Climate Action Delayed is Climate Action Denied

Delegates meeting in the Amazonian city of Belém for the annual COP global climate summit have every reason to be gloomy. Governments around the world are racing to water down or backtrack on pre-existing climate commitments. In some countries, this is happening because the far right has come to power. The most notable example here is the US, which under the Trump administration has not only abandoned the talks, but has in some instances bullied other countries into reversing climate action.

Other Governments have scaled back their climate ambition, not because the far right has taken over, but because centrists are trying to prevent their ascension to office. Earlier this year, centrist Prime Minister of Canada Mark Carney abandoned the country’s consumer-facing carbon tax in an effort to shore up support against a right-wing populist opponent. Just last week in the European Parliament, the Centre Right European People’s Party sided with the far right to advance proposals that would do away with an obligation on large companies to prepare climate transition plans.

In the not-too-distant past, most political leaders opposed to climate action would cast doubt on the scientific theory that human activity causes global warming. In February 2015, Republican Senator from Oklahoma James Inhofe famously brought a large snowball onto the floor of the US Senate to ‘disprove’ climate change. Since then, however, only the most ardent opponents of climate action take that line – including, unfortunately, President Trump who in September railed against the climate ‘hoax’ at the UN General Assembly.

More common these days, however, is for politicians to advocate a delay in climate action. Those who lack the brazenness to openly contest one of the most widely accepted findings of modern science can comfortably oppose climate policies by supporting them, but just not yet.

In 2020 a group of German and British experts compiled a typology of ‘discourses of delay’ – i.e., a list of arguments people deploy to put off climate action, set out in the graphic below. These range from redirecting responsibility to someone else (“Ireland is only a tiny country, what about China and India?”), pushing for non-transformative solutions (“We should first switch from oil to gas”), emphasising the downsides (“climate policies will hamper our competitiveness”) and surrendering (“our climate targets were never realistic anyway”).

Source: Lamb WF, Mattioli G, Levi S, et al. Discourses of climate delay. Global Sustainability. 2020;3:e17. doi:10.1017/sus.2020.13

The challenge in responding to these narratives is that most of them have a grain of truth. What they miss, however, is that without concerted policy action, the world will become an increasingly dangerous place for billions of people. With every fraction of a degree of warming, the risk of hitting climate ‘tipping points’ increases. These are positive feedback loops where warming leads to planetary changes, such as melting of the ice caps and degradation of the rainforests, which in turn lead to further warming. The benefits of delay pale in comparison to these risks. If we are going to continue to live our lives in a way that even remotely resembles ‘normal’, they will need to be mitigated.

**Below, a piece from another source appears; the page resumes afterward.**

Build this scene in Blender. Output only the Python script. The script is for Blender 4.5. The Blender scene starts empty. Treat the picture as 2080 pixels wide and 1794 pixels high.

In response, political, business and community leaders must deliver a message that is balanced across several dimensions. It must convey the seriousness of the situation we find ourselves in, without inspiring surrender. It must point to the co-benefits of climate action, such as cleaner air, warmer homes and better-quality food, while moving beyond trivial solutions. It must emphasise that we all have a responsibility to act, without becoming preachy or laying blame. Finally, it must acknowledge that the scale of the challenge ahead without turning people off.

This gets to the essence of so many policy and communications challenges. Change can be delayed and obstructed with a simple slogan. But delivering the reforms needed to make the world a better place, and communicating the benefits of those reforms in a way that secures popular support for them requires a carefully crafted message. The problem is that delays in Belém could spell catastrophe.